** Goal **
The material below contains a line with "k, 50), tw)" and a line with "x, y = P_(52, 752)". Copy exactly those two lines and all lines between them.

============================================================

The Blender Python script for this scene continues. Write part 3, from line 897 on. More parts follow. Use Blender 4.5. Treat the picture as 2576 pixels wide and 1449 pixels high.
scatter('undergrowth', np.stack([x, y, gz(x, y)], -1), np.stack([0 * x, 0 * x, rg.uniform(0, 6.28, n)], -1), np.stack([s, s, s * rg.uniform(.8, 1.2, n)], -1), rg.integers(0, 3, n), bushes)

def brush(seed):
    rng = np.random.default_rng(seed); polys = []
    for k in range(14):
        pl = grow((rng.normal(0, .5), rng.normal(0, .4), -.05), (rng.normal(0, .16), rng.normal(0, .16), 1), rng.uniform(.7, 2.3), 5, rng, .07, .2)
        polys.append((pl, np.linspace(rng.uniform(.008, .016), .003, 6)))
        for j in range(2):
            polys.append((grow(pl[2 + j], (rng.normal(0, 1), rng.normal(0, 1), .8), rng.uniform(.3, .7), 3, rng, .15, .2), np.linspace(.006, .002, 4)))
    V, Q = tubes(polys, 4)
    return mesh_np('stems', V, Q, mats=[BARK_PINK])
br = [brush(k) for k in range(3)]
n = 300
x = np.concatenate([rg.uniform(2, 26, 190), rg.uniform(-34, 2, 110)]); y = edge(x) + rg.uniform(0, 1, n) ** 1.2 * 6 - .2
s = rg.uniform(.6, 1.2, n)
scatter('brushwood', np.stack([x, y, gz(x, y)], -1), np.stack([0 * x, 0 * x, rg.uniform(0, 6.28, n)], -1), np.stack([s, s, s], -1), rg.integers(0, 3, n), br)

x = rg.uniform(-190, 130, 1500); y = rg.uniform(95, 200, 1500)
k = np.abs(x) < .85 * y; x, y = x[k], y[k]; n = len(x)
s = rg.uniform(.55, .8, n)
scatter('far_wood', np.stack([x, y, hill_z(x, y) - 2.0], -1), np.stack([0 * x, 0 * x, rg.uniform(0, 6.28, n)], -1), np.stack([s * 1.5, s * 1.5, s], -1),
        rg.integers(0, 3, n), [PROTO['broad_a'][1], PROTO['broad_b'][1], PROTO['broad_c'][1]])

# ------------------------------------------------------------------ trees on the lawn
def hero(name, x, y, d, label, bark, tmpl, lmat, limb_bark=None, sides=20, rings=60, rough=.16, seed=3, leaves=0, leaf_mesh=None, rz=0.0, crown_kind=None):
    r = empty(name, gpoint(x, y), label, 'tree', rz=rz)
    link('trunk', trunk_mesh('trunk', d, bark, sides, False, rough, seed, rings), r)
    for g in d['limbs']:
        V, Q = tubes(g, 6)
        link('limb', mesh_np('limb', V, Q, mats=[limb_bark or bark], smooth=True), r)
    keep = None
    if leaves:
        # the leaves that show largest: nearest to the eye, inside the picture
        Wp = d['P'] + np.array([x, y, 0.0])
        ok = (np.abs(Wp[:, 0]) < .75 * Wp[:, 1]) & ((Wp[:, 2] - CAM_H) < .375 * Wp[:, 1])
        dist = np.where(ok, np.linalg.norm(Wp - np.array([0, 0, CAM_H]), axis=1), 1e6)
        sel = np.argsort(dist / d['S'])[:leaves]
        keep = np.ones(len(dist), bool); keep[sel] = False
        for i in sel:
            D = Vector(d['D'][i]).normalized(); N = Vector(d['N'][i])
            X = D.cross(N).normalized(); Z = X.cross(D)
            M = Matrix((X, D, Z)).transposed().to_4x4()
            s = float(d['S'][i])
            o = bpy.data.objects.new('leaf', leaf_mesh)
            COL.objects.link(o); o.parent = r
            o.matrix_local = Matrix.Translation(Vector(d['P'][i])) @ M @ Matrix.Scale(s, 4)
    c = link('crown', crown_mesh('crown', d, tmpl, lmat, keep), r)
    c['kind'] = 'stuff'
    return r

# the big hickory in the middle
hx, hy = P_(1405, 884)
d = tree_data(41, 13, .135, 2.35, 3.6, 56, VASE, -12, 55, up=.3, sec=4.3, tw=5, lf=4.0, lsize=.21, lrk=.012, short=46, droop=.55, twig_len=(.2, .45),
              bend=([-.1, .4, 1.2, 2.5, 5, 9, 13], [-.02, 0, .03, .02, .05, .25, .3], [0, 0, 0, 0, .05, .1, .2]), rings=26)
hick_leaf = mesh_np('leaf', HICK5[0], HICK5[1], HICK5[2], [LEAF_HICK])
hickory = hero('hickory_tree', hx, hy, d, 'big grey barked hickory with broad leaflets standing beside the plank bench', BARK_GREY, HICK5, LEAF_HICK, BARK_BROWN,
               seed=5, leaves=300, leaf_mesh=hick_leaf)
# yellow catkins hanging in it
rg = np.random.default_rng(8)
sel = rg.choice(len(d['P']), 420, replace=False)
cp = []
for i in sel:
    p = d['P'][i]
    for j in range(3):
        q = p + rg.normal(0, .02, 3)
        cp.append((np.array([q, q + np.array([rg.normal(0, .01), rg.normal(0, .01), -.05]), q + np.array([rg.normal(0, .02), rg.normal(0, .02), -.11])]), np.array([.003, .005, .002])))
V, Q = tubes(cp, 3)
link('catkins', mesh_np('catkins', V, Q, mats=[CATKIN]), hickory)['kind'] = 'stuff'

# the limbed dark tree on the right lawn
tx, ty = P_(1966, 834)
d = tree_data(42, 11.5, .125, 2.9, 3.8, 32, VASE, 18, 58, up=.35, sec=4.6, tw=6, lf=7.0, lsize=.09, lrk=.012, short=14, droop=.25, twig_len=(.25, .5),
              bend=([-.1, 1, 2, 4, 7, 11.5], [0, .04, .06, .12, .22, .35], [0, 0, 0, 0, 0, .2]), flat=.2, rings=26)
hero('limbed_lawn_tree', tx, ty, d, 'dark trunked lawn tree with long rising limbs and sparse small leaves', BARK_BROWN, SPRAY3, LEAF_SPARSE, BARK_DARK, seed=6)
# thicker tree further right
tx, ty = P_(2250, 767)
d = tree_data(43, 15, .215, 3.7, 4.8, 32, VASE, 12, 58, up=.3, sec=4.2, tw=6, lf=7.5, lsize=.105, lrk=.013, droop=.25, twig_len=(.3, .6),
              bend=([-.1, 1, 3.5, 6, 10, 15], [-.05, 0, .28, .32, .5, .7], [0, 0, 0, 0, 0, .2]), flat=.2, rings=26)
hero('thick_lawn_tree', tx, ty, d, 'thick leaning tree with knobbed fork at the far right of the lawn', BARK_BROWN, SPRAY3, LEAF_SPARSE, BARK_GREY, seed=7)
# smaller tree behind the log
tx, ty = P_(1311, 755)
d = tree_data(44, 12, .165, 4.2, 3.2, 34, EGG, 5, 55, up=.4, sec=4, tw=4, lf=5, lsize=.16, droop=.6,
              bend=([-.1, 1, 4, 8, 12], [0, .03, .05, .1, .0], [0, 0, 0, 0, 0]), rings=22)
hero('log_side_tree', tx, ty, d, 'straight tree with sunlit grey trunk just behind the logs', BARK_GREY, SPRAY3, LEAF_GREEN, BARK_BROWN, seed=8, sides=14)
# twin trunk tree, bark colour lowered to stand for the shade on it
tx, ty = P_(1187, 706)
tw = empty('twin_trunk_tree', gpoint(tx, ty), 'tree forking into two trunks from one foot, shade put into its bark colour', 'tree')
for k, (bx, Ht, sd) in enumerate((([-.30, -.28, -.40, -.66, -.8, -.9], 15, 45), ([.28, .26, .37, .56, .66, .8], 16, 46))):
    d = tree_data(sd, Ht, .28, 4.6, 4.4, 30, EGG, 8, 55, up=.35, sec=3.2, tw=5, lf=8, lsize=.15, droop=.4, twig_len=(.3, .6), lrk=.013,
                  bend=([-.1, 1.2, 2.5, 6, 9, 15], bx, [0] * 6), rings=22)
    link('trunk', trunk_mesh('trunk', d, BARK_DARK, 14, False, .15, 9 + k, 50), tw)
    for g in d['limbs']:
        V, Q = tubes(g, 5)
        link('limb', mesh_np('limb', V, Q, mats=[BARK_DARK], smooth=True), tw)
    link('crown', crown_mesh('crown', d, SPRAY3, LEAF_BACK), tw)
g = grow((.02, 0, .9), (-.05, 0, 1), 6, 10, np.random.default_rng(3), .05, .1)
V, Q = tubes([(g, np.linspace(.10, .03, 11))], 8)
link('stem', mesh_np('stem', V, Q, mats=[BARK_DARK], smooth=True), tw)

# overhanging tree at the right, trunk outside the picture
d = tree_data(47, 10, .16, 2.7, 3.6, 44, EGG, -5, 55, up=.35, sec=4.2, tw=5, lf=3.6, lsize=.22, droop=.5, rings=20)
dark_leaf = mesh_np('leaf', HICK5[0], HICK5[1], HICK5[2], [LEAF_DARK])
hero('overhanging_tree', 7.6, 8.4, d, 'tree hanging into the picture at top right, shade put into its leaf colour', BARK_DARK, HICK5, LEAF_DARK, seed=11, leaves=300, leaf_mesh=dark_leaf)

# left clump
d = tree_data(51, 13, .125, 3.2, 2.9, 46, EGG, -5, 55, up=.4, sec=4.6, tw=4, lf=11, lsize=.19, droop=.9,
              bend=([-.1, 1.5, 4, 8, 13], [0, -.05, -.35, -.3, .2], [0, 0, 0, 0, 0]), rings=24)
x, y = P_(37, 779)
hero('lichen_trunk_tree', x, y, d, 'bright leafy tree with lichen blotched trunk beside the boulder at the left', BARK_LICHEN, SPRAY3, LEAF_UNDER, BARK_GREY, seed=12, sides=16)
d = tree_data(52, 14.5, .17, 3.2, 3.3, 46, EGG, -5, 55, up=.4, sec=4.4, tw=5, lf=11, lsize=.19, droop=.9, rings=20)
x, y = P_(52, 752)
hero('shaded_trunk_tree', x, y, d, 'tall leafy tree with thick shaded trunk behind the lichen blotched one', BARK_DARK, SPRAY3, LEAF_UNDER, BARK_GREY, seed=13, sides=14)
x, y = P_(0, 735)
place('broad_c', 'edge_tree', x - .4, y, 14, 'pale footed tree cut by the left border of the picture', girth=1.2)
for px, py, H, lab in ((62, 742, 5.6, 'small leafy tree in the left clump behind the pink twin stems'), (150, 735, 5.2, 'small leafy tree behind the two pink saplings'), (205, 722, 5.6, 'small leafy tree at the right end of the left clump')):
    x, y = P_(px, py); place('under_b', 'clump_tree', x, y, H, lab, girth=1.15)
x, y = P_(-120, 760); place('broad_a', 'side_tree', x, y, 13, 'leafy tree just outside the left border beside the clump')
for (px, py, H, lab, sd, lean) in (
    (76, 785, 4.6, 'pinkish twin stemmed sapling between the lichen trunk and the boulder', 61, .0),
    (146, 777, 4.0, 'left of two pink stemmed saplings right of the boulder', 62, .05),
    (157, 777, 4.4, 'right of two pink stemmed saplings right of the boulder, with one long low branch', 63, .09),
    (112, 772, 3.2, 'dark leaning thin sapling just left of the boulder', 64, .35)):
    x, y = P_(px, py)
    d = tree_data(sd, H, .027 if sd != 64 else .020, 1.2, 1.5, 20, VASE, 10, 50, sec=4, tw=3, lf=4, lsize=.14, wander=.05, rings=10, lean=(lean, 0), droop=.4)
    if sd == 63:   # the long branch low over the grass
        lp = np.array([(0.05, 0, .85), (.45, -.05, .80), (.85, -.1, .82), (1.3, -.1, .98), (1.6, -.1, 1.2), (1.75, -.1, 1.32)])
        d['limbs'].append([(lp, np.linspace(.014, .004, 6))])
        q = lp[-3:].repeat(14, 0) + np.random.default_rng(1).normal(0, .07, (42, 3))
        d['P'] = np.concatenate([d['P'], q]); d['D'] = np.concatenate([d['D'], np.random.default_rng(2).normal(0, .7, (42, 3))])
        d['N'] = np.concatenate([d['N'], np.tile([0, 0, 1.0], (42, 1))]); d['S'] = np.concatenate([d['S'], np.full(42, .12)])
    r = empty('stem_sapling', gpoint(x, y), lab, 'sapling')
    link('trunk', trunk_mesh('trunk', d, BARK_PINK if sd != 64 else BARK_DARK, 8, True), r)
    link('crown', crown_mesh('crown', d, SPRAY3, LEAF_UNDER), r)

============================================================

** Result **
    link('trunk', trunk_mesh('trunk', d, BARK_DARK, 14, False, .15, 9 + k, 50), tw)
    for g in d['limbs']:
        V, Q = tubes(g, 5)
        link('limb', mesh_np('limb', V, Q, mats=[BARK_DARK], smooth=True), tw)
    link('crown', crown_mesh('crown', d, SPRAY3, LEAF_BACK), tw)
g = grow((.02, 0, .9), (-.05, 0, 1), 6, 10, np.random.default_rng(3), .05, .1)
V, Q = tubes([(g, np.linspace(.10, .03, 11))], 8)
link('stem', mesh_np('stem', V, Q, mats=[BARK_DARK], smooth=True), tw)

# overhanging tree at the right, trunk outside the picture
d = tree_data(47, 10, .16, 2.7, 3.6, 44, EGG, -5, 55, up=.35, sec=4.2, tw=5, lf=3.6, lsize=.22, droop=.5, rings=20)
dark_leaf = mesh_np('leaf', HICK5[0], HICK5[1], HICK5[2], [LEAF_DARK])
hero('overhanging_tree', 7.6, 8.4, d, 'tree hanging into the picture at top right, shade put into its leaf colour', BARK_DARK, HICK5, LEAF_DARK, seed=11, leaves=300, leaf_mesh=dark_leaf)

# left clump
d = tree_data(51, 13, .125, 3.2, 2.9, 46, EGG, -5, 55, up=.4, sec=4.6, tw=4, lf=11, lsize=.19, droop=.9,
              bend=([-.1, 1.5, 4, 8, 13], [0, -.05, -.35, -.3, .2], [0, 0, 0, 0, 0]), rings=24)
x, y = P_(37, 779)
hero('lichen_trunk_tree', x, y, d, 'bright leafy tree with lichen blotched trunk beside the boulder at the left', BARK_LICHEN, SPRAY3, LEAF_UNDER, BARK_GREY, seed=12, sides=16)
d = tree_data(52, 14.5, .17, 3.2, 3.3, 46, EGG, -5, 55, up=.4, sec=4.4, tw=5, lf=11, lsize=.19, droop=.9, rings=20)
x, y = P_(52, 752)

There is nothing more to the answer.